La raison évoquée est qu’il répond à une «logique de force et tente d’imposer le retour de tous les services judiciaires, faisant fi des autres composantes du système judiciaire, cadres, employés, sécurité et ouvriers, ainsi que la crise sanitaire que traverse le pays ». S’alignant en toute logique sur la position du CSM, l’AMT considère que la position de l’Onat n’est pas justifiée et a tenu à rappeler que le travail judiciaire ne s’est pas arrêté pour autant durant la période de confinement total et s’est poursuivi dans les domaines vitaux et fondamentaux en continuant à se charger des affaires qui concernent les droits et les libertés.
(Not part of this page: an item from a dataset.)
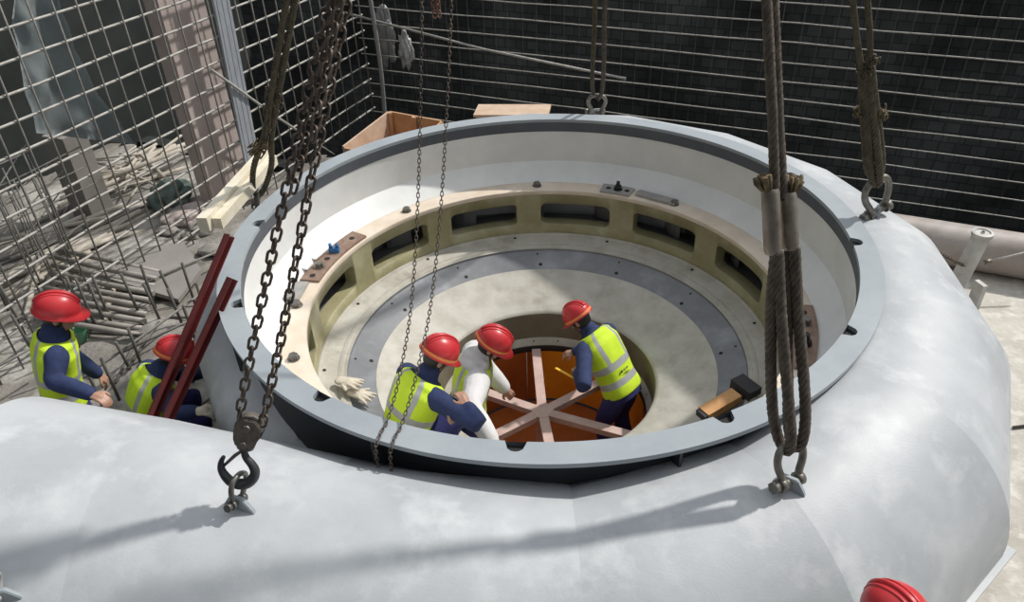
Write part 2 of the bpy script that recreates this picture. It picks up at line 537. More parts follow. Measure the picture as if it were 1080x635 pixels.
LUG = {'near right': Vector((1.065, -2.53, -.105)), 'near left': Vector((-1.60, -2.62, .0)), 'far': Vector((.70, 2.62, -.075)), 'far right': Vector((2.58, .08, -.02)), 'far left': Vector((-2.50, .95, -.09))}
HOOKPT = Vector((.3, -.4, 6.5))
def shell_top(x, y):
    """height of the casing's top at a point, from the nearest two stations"""
    ang = math.degrees(math.atan2(y, x)); rad = math.hypot(x, y)
    if x < 0 and y < -1.5:
        pts = [(c.x, c.y, c.z, r) for c, d, r in ST[:6]]
        for p, q in zip(pts, pts[1:]):
            if p[0] <= x <= q[0]:
                u = (x - p[0]) / (q[0] - p[0])
                cy, cz, r = (p[k] + (q[k] - p[k]) * u for k in (1, 2, 3))
                return cz + math.sqrt(max(0, r * r - (y - cy) ** 2))
    if ang < -90: ang += 360
    for p, q in zip(SEC, SEC[1:]):
        if p[0] <= ang <= q[0]:
            u = (ang - p[0]) / (q[0] - p[0])
            a, r, z = (p[k] + (q[k] - p[k]) * u for k in (1, 2, 3))
            return z + math.sqrt(max(0, r * r - (rad - a) ** 2)) * (1 - .018 * math.sin(PI * u))
    return 0
for k in LUG:
    LUG[k].z = shell_top(LUG[k].x, LUG[k].y)
def lug(p, d):
    """triangular plate with an eye, welded to the casing; d is the plate's direction"""
    bm = bmesh.new()
    d = Vector(d).normalized(); n = Vector((-d.y, d.x, 0)); p = Vector(p)
    prof = [(-.10, -.05), (.10, -.05), (.075, .015), (.035, .075), (-.035, .075), (-.075, .015)]
    A = [bm.verts.new(p + d * u + Vector((0, 0, v)) + n * .0125) for u, v in prof]
    B = [bm.verts.new(p + d * u + Vector((0, 0, v)) - n * .0125) for u, v in prof]
    bm.faces.new(A); bm.faces.new(list(reversed(B)))
    for i in range(6):
        bm.faces.new((A[i], B[i], B[(i + 1) % 6], A[(i + 1) % 6]))
    bmesh.ops.recalc_face_normals(bm, faces=bm.faces)
    obj('lifting_lug', bm, M['flange'], case, bevel=.004)
LD = {'near right': (.8, -.6, 0), 'near left': (1, -.35, 0), 'far': (1, .2, 0), 'far right': (.35, 1, 0), 'far left': (.4, -1, 0)}
for k, p in LUG.items():
    lug(p, LD[k])
EL6 = at(3, 634, -.1)
for k_it in range(6): EL6 = at(3, 634, shell_top(EL6.x, EL6.y))
lug(EL6, (1, .25, 0))

# ------------------------------------------------------------------ guide vane ring (cream and olive) with windows
ringt = thing('stay_ring', (0, 0, -1.1), 'cream and olive cast ring with oblong windows and hex bolts inside the casing', 'stay ring')
WIN = [19.5 - 29 * 2, 19.5 - 29, 19.5, 48.5, 77.3, 106, 135, 164, 193.5, 222.5, 251, 280]
HW = 11.0
bm = bmesh.new()
NW = 720
z0, z1, zt, zb = -1.0, -.765, -.62, -1.12
def inside(dg, shrink=0.0):
    for w in WIN:
        dd = (dg - w + 180) % 360 - 180
        if abs(dd) < HW: return abs(dd)
    return None
def wallring(r):
    """vertex columns with window opening heights (rounded corners)"""
    cols = []
    for i in range(NW):
        dg = 360 * i / NW
        a = inside(dg)
        lo, hi = z0, z1
        rc = 2.4
        if a is not None and a > HW - rc:
            q = (a - (HW - rc)) / rc
            ins = (1 - math.sqrt(max(0, 1 - q * q))) * .075
            lo, hi = z0 + ins, z1 - ins
        cols.append((a is not None, [bm.verts.new(pol(r, dg, z)) for z in (zb, lo, hi, zt)]))
    return cols
ci, co_ = wallring(1.90), wallring(2.02)
for i in range(NW):
    j = (i + 1) % NW
    op = ci[i][0] and ci[j][0]
    for k in range(3):
        if k == 1 and op: continue
        f = bm.faces.new((ci[i][1][k], ci[i][1][k + 1], ci[j][1][k + 1], ci[j][1][k])); f.smooth = True
        f = bm.faces.new((co_[i][1][k], co_[j][1][k], co_[j][1][k + 1], co_[i][1][k + 1])); f.smooth = True
    if op:
        for k in (1, 2):
            f = bm.faces.new((ci[i][1][k], ci[j][1][k], co_[j][1][k], co_[i][1][k]))
    elif ci[i][0] != ci[j][0]:
        q = i if ci[i][0] else j
        bm.faces.new((ci[q][1][1], ci[q][1][2], co_[q][1][2], co_[q][1][1]))
bmesh.ops.recalc_face_normals(bm, faces=bm.faces)
obj('ring_wall', bm, M['olive'], ringt)
bm = bmesh.new()
lathe(bm, [(1.895, -.66), (1.888, -.635), (1.893, -.618), (2.09, -.618), (2.09, -.66)], 240)
for f in bm.faces: f.smooth = False
obj('ring_face', bm, M['creamflat'], ringt, smooth='auto')
bm = bmesh.new()
lathe(bm, [(2.02, -1.02), (2.29, -1.08)], 180)
lathe(bm, [(2.29, -1.08), (2.29, -.68), (2.02, -.68)], 180)
obj('water_passage', bm, M['innershade'], ringt)
for k in range(18):
    bm = bmesh.new()
    dg = 10 + 20 * k
    t = math.radians(dg + 62)
    d = Vector((math.cos(t), math.sin(t), 0)); n = Vector((-d.y, d.x, 0))
    p = pol(2.16, dg, -.85)
    prof = [(-.13, 0), (-.08, .022), (0, .028), (.08, .018), (.13, 0), (.08, -.014), (0, -.018), (-.08, -.012)]
    A = [bm.verts.new(p + d * u + n * v + Vector((0, 0, .18))) for u, v in prof]
    B = [bm.verts.new(p + d * u + n * v - Vector((0, 0, .22))) for u, v in prof]
    bridge(bm, B, A); bm.faces.new(A)
    obj('stay_vane', bm, M['innershade'], ringt)
for dg in (129, 89, 48, -160, 180, 10, 218, 240, 262, 285, 308):
    bm = bmesh.new()
    hexbolt(bm, pol(2.005, dg, -.618), .037, .042, math.radians(dg + 10))
    obj('hex_bolt', bm, M['steel'], ringt)

# connecting plates on the ring's parting joints
def joint_plate(a0, a1, label, mats, holes, bolts, extra=None):
    t = thing('joint_plate', pol(2.0, (a0 + a1) / 2, -.617), label, 'plate')
    bm = bmesh.new()
    n = 10
    for z, s in ((-.617, 0),):
        lo_i = [bm.verts.new(pol(1.915, a0 + (a1 - a0) * i / n, -.617)) for i in range(n + 1)]
        lo_o = [bm.verts.new(pol(2.085, a0 + (a1 - a0) * i / n, -.617)) for i in range(n + 1)]
        hi_i = [bm.verts.new(pol(1.915, a0 + (a1 - a0) * i / n, -.597)) for i in range(n + 1)]
        hi_o = [bm.verts.new(pol(2.085, a0 + (a1 - a0) * i / n, -.597)) for i in range(n + 1)]
    for i in range(n):
        bm.faces.new((hi_i[i], hi_o[i], hi_o[i + 1], hi_i[i + 1]))
        bm.faces.new((lo_i[i], hi_i[i], hi_i[i + 1], lo_i[i + 1]))
        bm.faces.new((lo_o[i], lo_o[i + 1], hi_o[i + 1], hi_o[i]))
    for i in (0, n):
        bm.faces.new((lo_i[i], lo_o[i], hi_o[i], hi_i[i]))
    bmesh.ops.recalc_face_normals(bm, faces=bm.faces)
    obj('plate', bm, mats, t)
    for dg in holes:
        bm = bmesh.new()
        a = ring(bm, pol(2.0, dg, -.596), Vector((1, 0, 0)), Vector((0, 1, 0)), .026, .026, 16)
        b = ring(bm, pol(2.0, dg, -.592), Vector((1, 0, 0)), Vector((0, 1, 0)), .022, .022, 16)
        bridge(bm, a, b); bm.faces.new(b)
        obj('bolt_hole', bm, M['hole'], t)
    for dg, stud in bolts:
        bm = bmesh.new()
        hexbolt(bm, pol(2.0, dg, -.597), .036, .045, math.radians(dg), stud)
        obj('hex_bolt', bm, M['blacksteel'] if stud else M['steel'], t)
    return t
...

Pour conclure, l’AMT a souligné que la politique générale adoptée par l’Etat et qui donne une priorité absolue à l’intérêt sanitaire public a épargné aux Tunisiens une situation catastrophique et que la réussite de ce processus impose au système judiciaire de ne pas dévier de cette politique en justifiant la reprise par des seules considérations économiques comme le propose l’Onat.
Certes, la guerre des communiqués ne s’est pas arrêtée à ce stade puisque l’Association tunisienne des jeunes avocats s’est, en toute logique, totalement désolidarisée du CSM et a appelé dans un communiqué publié le 29 avril le département de la Justice à se concerter sérieusement avec le Conseil de l’Ordre des avocats autour des modalités de la reprise des activités des tribunaux.
Ainsi le système judiciaire fait-il face dans cette étape cruciale de déconfinement progressif à une épreuve difficile qui met face à face le corps des magistrats d’un côté et celui des avocats de l’autre, sans compter la situation d’inconfort dans laquelle s’est trouvé le ministère de tutelle. L’AMT, et suite à la réaction précitée de l’Onat, a appelé à «coordonner les efforts et à tenir des réunions avec toutes les parties et composantes du système judiciaire concernées afin d’examiner les problèmes posés et de prendre les mesures appropriées, appelant les présidents des tribunaux et les juges à veiller à l’application de ses recommandations», mais il semble que le corps des avocats a déjà choisi son camp.
Les mesures du ministère de la Justice interviennent en application du plan du déconfinement ciblé annoncé qui prévoit le retour de 50% des agents publics à leurs postes dans une première étape, 75% d’entre eux dans une deuxième étape et 100% des agents pour la dernière phase. Rappelons que la Tunisie est en confinement total depuis le 22 mars. Le déconfinement ciblé a déjà été entamé à partir d’hier, 4 mai, et se fera sur trois étapes. Le dernier bilan du ministère de la Santé, annoncé au soir du samedi 2 mai, fait état de 1 013 cas confirmés, 42 décès et 328 rétablissements.